I really enjoy this story about Hildegard Rhineheffer, a hippo who works at a restaurant by day, but whose great passion is the opera, singing in the chorus. Finally, after preparing herself for this very moment, she has gotten the break she has hoped for a very long time – to star in the opera, in a performance in front of the queen, no less! Unfortunately, stage
fright sets in, and Hildegard loses her voice. Many pages of this interesting story include what Hildegard does to try and reclaim her lost voice as she is helped by her opera friends, equally concerned by her predicament. She tries to relax in a bubble bath, eating and drinking comfort foods, getting a new hat, and even going to a fortune teller, but nothing helps.

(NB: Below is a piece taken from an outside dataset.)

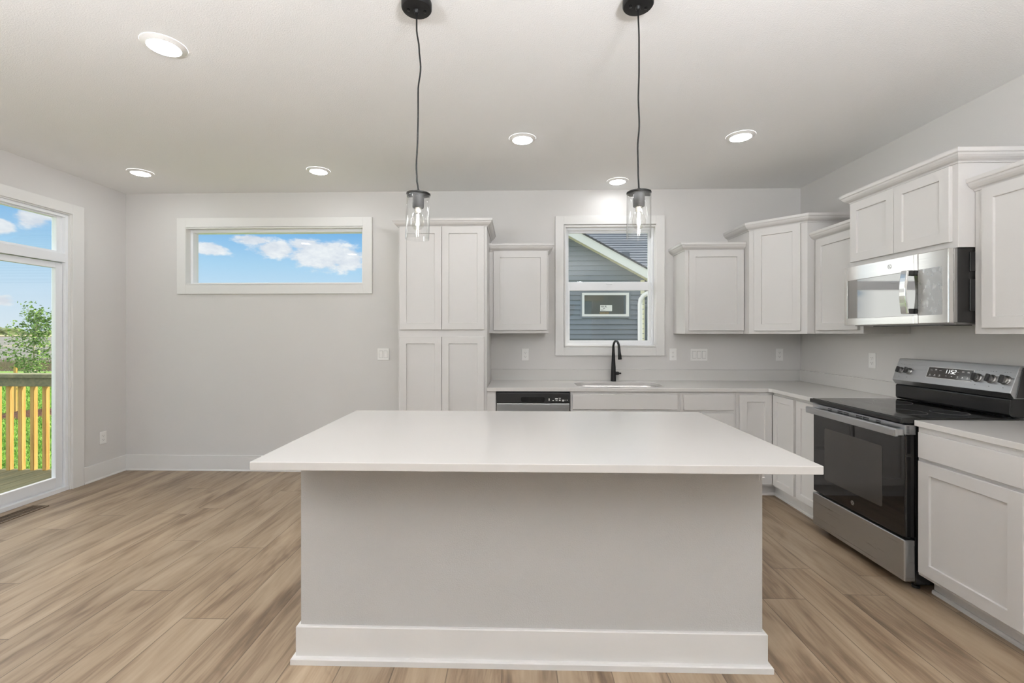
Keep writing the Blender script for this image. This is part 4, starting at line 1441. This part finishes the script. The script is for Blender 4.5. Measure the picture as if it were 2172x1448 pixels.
mb.box(HX1 - 0.1, HX1, NY + 0.1, NY + 6, GZ, EZ).box(HX0, HX0 + 0.1, NY + 0.1, NY + 6, GZ, EZ)
mb.build('wall_core', 'siding', t)
mb = MB()
mb.box(HX1 - 0.09, HX1 + 0.02, NY - 0.03, NY - 0.0245, GZ, EZ - 0.03)
mb.build('corner_board', 'soffit', t)
OV = 0.32
def rakepts(off0, off1, x_far):
    return [(AX, AZ + off0), (x_far, AZ + off0 - sl_ * (x_far - AX)), (x_far, AZ + off1 - sl_ * (x_far - AX)), (AX, AZ + off1)]
XE = HX1 + 0.35
mbf, mbs, mbr = MB(), MB(), MB()
for mir in (1, -1):
    Tm = (lambda u, v, w: (u, w, v)) if mir == 1 else (lambda u, v, w: (2 * AX - u, w, v))
    mbs.prism(rakepts(0.0, 0.02, XE), NY - OV + 0.02, NY + 0.05, Tm)
    mbf.prism(rakepts(-0.02, 0.215, XE), NY - OV - 0.02, NY - OV + 0.018, Tm)
    mbr.prism(rakepts(0.218, 0.26, XE + 0.05), NY - OV - 0.05, NY + 6.0, Tm)
    for k in range(32):
        xx = AX + 0.1 + k * 0.115
        mbs.prism([(xx, AZ - sl_ * (xx - AX) - 0.006), (xx + .012, AZ - sl_ * (xx + .012 - AX) - 0.006), (xx + .012, AZ - sl_ * (xx + .012 - AX) + .001), (xx, AZ - sl_ * (xx - AX) + .001)], NY - OV + 0.02, NY - 0.03, Tm)
mbs.build('soffit', 'soffit', t)
mbf.build('rake_fascia', 'white_pvc', t)
mbr.build('gable_roof', 'roofedge', t)
# main roof behind, in courses
mb = MB()
y, z = NY + 1.2, 2.95
pit = 0.62
while y < NY + 8:
    mb.face([(-0.2, y, z), (11, y, z), (11, y + 0.17, z + 0.17 * pit - 0.012), (-0.2, y + 0.17, z + 0.17 * pit - 0.012)])
    y2, z2 = y + 0.17, z + 0.17 * pit
    mb.face([(-0.2, y2, z2 - 0.012), (11, y2, z2 - 0.012), (11, y2, z2 + 0.018), (-0.2, y2, z2 + 0.018)])
    y, z = y2, z2 + 0.006
mb.build('main_roof', 'shingle', t)
mb = MB()
z = GZ
while z < 2.94:
    mb.face([(3.6, NY + 1.27, z), (11, NY + 1.27, z), (11, NY + 1.298, z + EXPO), (3.6, NY + 1.298, z + EXPO)])
    mb.face([(3.6, NY + 1.3, z), (11, NY + 1.3, z), (11, NY + 1.27, z), (3.6, NY + 1.27, z)])
    z += EXPO
mb.box(3.55, 11, NY + 1.3, NY + 1.4, GZ, 2.95)
mb.build('wing_siding', 'siding', t)
vy = NY + 2.55
MB().box(3.42, 3.68, vy, vy + 0.3, 2.95 + 1.35 * 0.655, 2.95 + 1.35 * 0.655 + 0.2).build('roof_vent', 'shingle', t, bevel=0.01)
# window
wf = frame_ring(MB(), NW[0] - 0.05, NW[1] + 0.05, NW[2] - 0.05, NW[3] + 0.05, 0.035, NY - 0.045, NY - 0.012).build('window_trim', 'siding', t)
wf = frame_ring(MB(), NW[0] - 0.012, NW[1] + 0.012, NW[2] - 0.012, NW[3] + 0.012, 0.062, NY - 0.052, NY + 0.05).build('window_frame', 'white_pvc', t)
MB().box(NW[0] + 0.04, NW[1] - 0.04, NY - 0.002, NY + 0.002, NW[2] + 0.04, NW[3] - 0.04).build('pane', 'glass', wf)
rm = MB()
rm.face([(NW[0], NY + 0.5, NW[2]), (NW[1], NY + 0.5, NW[2]), (NW[1], NY + 0.5, NW[3]), (NW[0], NY + 0.5, NW[3])])
rm.face([(NW[0], NY + 0.1, NW[3]), (NW[1], NY + 0.1, NW[3]), (NW[1], NY + 0.5, NW[3]), (NW[0], NY + 0.5, NW[3])])
rm.face([(NW[0], NY + 0.1, NW[2]), (NW[1], NY + 0.1, NW[2]), (NW[1], NY + 0.5, NW[2]), (NW[0], NY + 0.5, NW[2])])
rm.build('room_interior', 'interior_dim', wf)
st = MB().box(2.255, 2.575, NY - 0.006, NY - 0.003, 1.965, 2.125).build('window_sticker', 'paper', wf)
mb = MB()
for (a, b, c, d) in ((2.27, 2.36, 2.09, 2.105), (2.38, 2.42, 2.088, 2.11), (2.28, 2.44, 2.065, 2.069), (2.33, 2.38, 2.035, 2.05), (2.27, 2.36, 2.005, 2.009), (2.27, 2.40, 1.99, 1.994), (2.27, 2.34, 1.975, 1.979)):
    mb.box(a, b, NY - 0.0068, NY - 0.006, c, d)
mb.build('sticker_print', 'ink', wf)
MB().box(2.31, 2.55, NY + 0.3, NY + 0.4, NW[2], 1.96).build('stored_box', 'pine', wf)
# downspout with elbow, and gutter
mb = MB()
mb.tube([(3.30, NY - 0.09, GZ + 0.1), (3.30, NY - 0.09, 2.15), (3.315, NY - 0.095, 2.27), (3.39, NY - 0.12, 2.38), (3.62, NY - 0.2, 2.50), (3.70, NY - 0.25, 2.58)], 0.062, 12)
mb.build('downspout', 'white_pvc', t, smooth=True)
MB().box(3.62, 3.76, NY - OV, NY + 6, 2.56, 2.70).build('gutter', 'white_pvc', t)

for o in bpy.data.objects:
    if '_o' in o.keys():
        del o['_o']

Without giving anything away, the ending of this tale is really fun, especially the great reveal to the secret antidote given to Hildegard, already on stage, by the opera’s tenor.

This story will be loved by kids, but adults will equally appreciate Hildegard’s situation. My favorite term for her stress level getting the better of her is “The Yips,” commonly used as a golf or other sports term as a player suddenly loses their abilities. This can sometimes be attributed to physical reasons; other times the problem is similar to that of a baseball
player turned choke hitter, psyching himself out at the plate. I have used this term outside of sports for when a person lets nervousness, fear, or self-doubt get in the way of doing something he was once good at or enjoyed. It is uncomfortable to admit that upon occasion, one may fall into this self-sabotages, and I appreciate this being dealt with in such a light and fun book. I see this type of behavior as my son’s friends refuse to join the group in an activity inexplicably, and as in the story of Dumbo and the use of the “magic” feather, these kids are already know how to “fly,” and I love the ending of this book as a way I can touch upon this when I see my son acting like he has “The Yips” in social situations where his nerves can feel like stage fright.

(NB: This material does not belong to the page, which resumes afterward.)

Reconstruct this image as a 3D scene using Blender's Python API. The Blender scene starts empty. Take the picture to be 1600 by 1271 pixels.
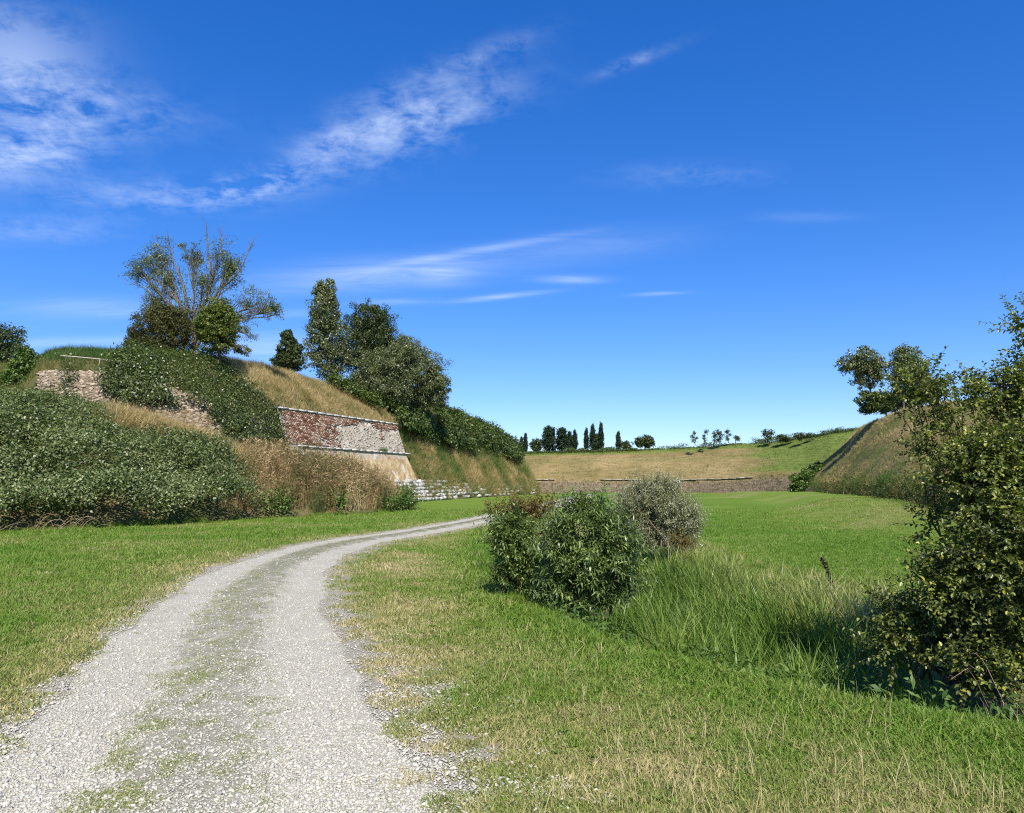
import bpy, math, random
import numpy as np
R = np.random.default_rng(7)
random.seed(7)
scene = bpy.context.scene
C = scene.collection

# ---------------------------------------------------------------- camera
FPX, CU, CV, CAMZ = 1155.0, 800.0, 635.5, 1.6
TH = math.atan(119.5 / FPX)
cam = bpy.data.objects.new('camera', bpy.data.cameras.new('camera'))
C.objects.link(cam)
cam.location = (0, 0, CAMZ)
cam.rotation_euler = (math.pi / 2 + TH, 0, 0)
cam.data.lens = 36 * FPX / 1600
cam.data.sensor_width = 36
cam.data.clip_start = 0.1
cam.data.clip_end = 6000
scene.camera = cam
scene.view_settings.view_transform = 'Standard'
scene.view_settings.look = 'None'
scene.view_settings.exposure = 0.48
scene.view_settings.gamma = 1.0
scene.view_settings.use_curve_mapping = False
try:
    scene.cycles.use_denoising = False
    scene.cycles.pixel_filter_type = 'BLACKMAN_HARRIS'
    scene.cycles.filter_width = 1.15
    scene.cycles.sample_clamp_indirect = 4
    scene.cycles.max_bounces = 6
    scene.cycles.diffuse_bounces = 3
    scene.cycles.glossy_bounces = 2
    scene.cycles.transmission_bounces = 3
    scene.cycles.transparent_max_bounces = 4
except Exception:
    pass

# ---------------------------------------------------------------- sun and sky
SUN_AZ, SUN_EL = math.radians(172), math.radians(47)      # azimuth clockwise from +Y
to_sun = np.array([math.sin(SUN_AZ) * math.cos(SUN_EL), math.cos(SUN_AZ) * math.cos(SUN_EL), math.sin(SUN_EL)])
sd = bpy.data.lights.new('sun', 'SUN')
sd.energy = 5.0
sd.angle = math.radians(0.53)
sd.color = (1.0, 0.95, 0.86)
sun = bpy.data.objects.new('sun', sd)
C.objects.link(sun)
from mathutils import Vector
sun.rotation_euler = Vector(to_sun).to_track_quat('Z', 'Y').to_euler()

world = bpy.data.worlds.new('World')
scene.world = world
world.use_nodes = True
SKY_STRENGTH = 0.13


def pix_dir(u, v):
    cx, cy = (u - CU) / FPX, -(v - CV) / FPX
    return np.array([cx, math.cos(TH) - cy * math.sin(TH), math.sin(TH) + cy * math.cos(TH)])


def build_world():
    nt = world.node_tree
    N, L = nt.nodes, nt.links
    N.clear()
    out = N.new('ShaderNodeOutputWorld')
    bg = N.new('ShaderNodeBackground')
    bg.inputs['Strength'].default_value = SKY_STRENGTH
    L.new(bg.outputs[0], out.inputs[0])
    sky = N.new('ShaderNodeTexSky')
    sky.sky_type = 'NISHITA'
    sky.sun_disc = False
    sky.sun_elevation = SUN_EL
    sky.sun_rotation = SUN_AZ
    sky.air_density = 1.0
    sky.dust_density = 0.1
    sky.ozone_density = 2.0
    sky.altitude = 0
    hs = N.new('ShaderNodeHueSaturation')
    hs.inputs['Saturation'].default_value = 1.31
    hs.inputs['Value'].default_value = 1.0
    hs.inputs['Hue'].default_value = 0.509
    gm = N.new('ShaderNodeGamma')
    gm.inputs[1].default_value = 0.83
    L.new(sky.outputs[0], gm.inputs[0])
    tn = N.new('ShaderNodeMix')
    tn.data_type = 'RGBA'
    tn.blend_type = 'MULTIPLY'
    tn.inputs['Factor'].default_value = 1
    tn.inputs['B'].default_value = (0.90, 1.04, 1.33, 1)
    L.new(gm.outputs[0], tn.inputs['A'])
    L.new(tn.outputs['Result'], hs.inputs['Color'])

    def M(op, a, b=None, c=None):
        n = N.new('ShaderNodeMath')
        n.operation = op
        for i, x in enumerate((a, b, c)):
            if x is None:
                continue
            if isinstance(x, (int, float)):
                n.inputs[i].default_value = x
            else:
                L.new(x, n.inputs[i])
        return n.outputs[0]
    tc = N.new('ShaderNodeTexCoord')
    sep = N.new('ShaderNodeSeparateXYZ')
    L.new(tc.outputs['Generated'], sep.inputs[0])
    X, Y, Z = sep.outputs
    yy = M('MAXIMUM', Y, 0.05)
    a = M('DIVIDE', X, yy)
    b = M('DIVIDE', Z, yy)
    # clouds are a thin high sheet: the noise lives in the sheet's own plane
    zz = M('ADD', M('MAXIMUM', Z, 0.0), 0.16)
    px, py = M('DIVIDE', X, zz), M('DIVIDE', Y, zz)
    cmb = N.new('ShaderNodeCombineXYZ')
    L.new(px, cmb.inputs[0]); L.new(py, cmb.inputs[1])

    def noise(scale, detail, rough, dist, vec):
        n = N.new('ShaderNodeTexNoise')
        n.inputs['Scale'].default_value = scale
        n.inputs['Detail'].default_value = detail
        n.inputs['Roughness'].default_value = rough
        n.inputs['Distortion'].default_value = dist
        L.new(vec, n.inputs['Vector'])
        return n.outputs['Fac']
    mp = N.new('ShaderNodeMapping')
    mp.inputs['Rotation'].default_value = (0, 0, 0.6)
    mp.inputs['Scale'].default_value = (1.0, 2.0, 1)
    L.new(cmb.outputs[0], mp.inputs[0])
    n_big = noise(2.2, 8, 0.62, 0.35, mp.outputs[0])
    n_fine = noise(13, 8, 0.68, 0.3, cmb.outputs[0])
    mp2 = N.new('ShaderNodeMapping')
    mp2.inputs['Rotation'].default_value = (0, 0, -0.35)
    mp2.inputs['Scale'].default_value = (0.6, 3.0, 1)
    L.new(cmb.outputs[0], mp2.inputs[0])
    n_str = noise(3.4, 9, 0.68, 0.7, mp2.outputs[0])
    # banks: u, v, half-length, half-height (px), tilt (deg, + rises to the right), strength, streakiness
    banks = [
        (20, 110, 130, 95, -28, 0.52, 0), (120, 165, 150, 38, -8, 0.40, 0), (30, 240, 110, 42, 8, 0.62, 0),
        (640, 190, 140, 46, 20, 0.70, 0), (720, 100, 120, 20, 22, 0.26, 0),
        (400, 292, 95, 22, 12, 0.6, 0), (240, 305, 130, 26, 0, 0.34, 0), (500, 235, 60, 22, 30, 0.30, 0),
        (590, 428, 170, 22, 5, 0.58, 1), (740, 393, 130, 6, 10, 0.62, 1), (690, 432, 45, 14, 0, 0.35, 1),
        (782, 464, 66, 4, 6, 0.62, 1), (895, 437, 48, 6, 0, 0.50, 1), (1030, 459, 40, 3, 3, 0.35, 1),
        (150, 482, 110, 16, 0, 0.42, 1), (420, 545, 90, 22, 0, 0.5, 1), (110, 536, 130, 8, 2, 0.45, 1),
        (930, 385, 130, 22, 5, 0.22, 1), (1000, 92, 62, 10, 22, 0.34, 0), (1080, 275, 110, 18, 0, 0.16, 0),
        (60, 360, 120, 20, 0, 0.22, 0), (460, 490, 60, 6, 3, 0.35, 1), (620, 472, 60, 5, 2, 0.3, 1), (1260, 340, 70, 8, 0, 0.13, 1),
    ]
    total = None
    for (u, v, ru, rv, tilt, st, sk) in banks:
        d = pix_dir(u, v)
        ca, cb = d[0] / d[1], d[2] / d[1]
        ru_, rv_ = ru / FPX, rv / FPX
        t = math.radians(tilt)
        da, db = M('SUBTRACT', a, ca), M('SUBTRACT', b, cb)
        p = M('ADD', M('MULTIPLY', da, math.cos(t) / ru_), M('MULTIPLY', db, math.sin(t) / ru_))
        q = M('ADD', M('MULTIPLY', da, -math.sin(t) / rv_), M('MULTIPLY', db, math.cos(t) / rv_))
        r2 = M('ADD', M('MULTIPLY', p, p), M('MULTIPLY', q, q))
        g = M('MULTIPLY', M('EXPONENT', M('MULTIPLY', r2, -0.9)), st)
        if sk:
            g = M('MULTIPLY', g, M('MAXIMUM', M('SUBTRACT', M('MULTIPLY', n_str, 3.2), 0.65), 0.05))
            g = M('MULTIPLY', g, 0.75)
        else:
            nn = M('ADD', M('MULTIPLY', n_big, 0.55), M('MULTIPLY', n_fine, 0.45))
            cl = M('MULTIPLY', M('MAXIMUM', M('SUBTRACT', nn, 0.43), 0.0), 8.0)
            cl = M('MINIMUM', cl, 1.15)
            g = M('MULTIPLY', g, cl)
        total = g if total is None else M('ADD', total, g)
    front = M('GREATER_THAN', Y, 0.06)
    total = M('MULTIPLY', total, front)
    # the same thin sheet goes on sparsely round the rest of the sky
    side = M('MULTIPLY', M('SUBTRACT', 1.0, M('MINIMUM', M('MAXIMUM', M('MULTIPLY', Y, 4.0), 0.0), 1.0)),
             M('MULTIPLY', M('MAXIMUM', M('SUBTRACT', n_big, 0.5), 0.0), 1.6))
    total = M('ADD', total, side)
    total = M('MULTIPLY', M('MINIMUM', total, 0.8), 0.64)
    mix = N.new('ShaderNodeMix')
    mix.data_type = 'RGBA'
    L.new(total, mix.inputs['Factor'])
    L.new(hs.outputs[0], mix.inputs['A'])
    mix.inputs['B'].default_value = (4.8, 5.6, 6.9, 1)
    L.new(mix.outputs['Result'], bg.inputs['Color'])


build_world()


# ---------------------------------------------------------------- numeric helpers
def P(u, v, Y):
    d = pix_dir(u, v)
    return np.array([0, 0, CAMZ]) + d * (Y / d[1])


def proj(p):
    p = np.asarray(p, float)
    y, z = p[..., 1], p[..., 2] - CAMZ
    fw = y * math.cos(TH) + z * math.sin(TH)
    up = -y * math.sin(TH) + z * math.cos(TH)
    fw = np.where(fw > 0.05, fw, 0.05)
    return CU + FPX * p[..., 0] / fw, CV - FPX * up / fw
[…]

This book is not only a very funny story, but interactions are also included which are nice as well, and I like that there is a subtle use of hints, pointing the reader in the direction of what is interactive, very well-done.

My favorite interactive moment in this application is when a stagehand is trying to lure Hildegard out of her dressing room. Each tap is answered by a line spoken by this stagehand. They are very witty and numerous, sounding like a never-ending supply of one-liners to get Hildegard to open the door, and I can honestly feel her discomfort. This scene, along with her expression and tears, really conveys her feelings, including how the one-liners are funny but the situation is also kind of sad. Other nice moments include popping balloons in Hildegard’s bath as well as the tossing of tomatoes at the stage as she worries about what will happen when she is performs.

Parents will greatly enjoy that this opera is none other than Wagner’s Ride of the Valkyries, made famous in the Bugs Bunny cartoon, What’s Opera, Doc? commonly referred to as “kill the rabbit.” The costume of breastplate, blond braids and horned helmet that Hildegard wears is unmistakable, as is the music which adds a nice sense of drama even for children who are not familiar with the cartoon.

This application can and will be enjoyed by the entire family. One does not need to use this story as a platform to talk about stage fright or “The Yips” as I would call it, but it is nice that one can reference this tale in this way if the situation arises.

Readers will also enjoy the extras included: a memory game where one turns cards over to make pairs, a wonderful series of opera posters staring Hildegard with sly humor parents will appreciate, as well as a nicely written epilogue, something I wish I saw more often in storybooks. A glossary of opera terms will also be added, something I am excited about.

I am happy that Hildegard Sings, a story based on a book now out of print, is available to iPhone and iPad users. I really enjoy this app. I have been a big fan of each of One Hundred Robot’s applications, I am excited to see what they come up with in the future.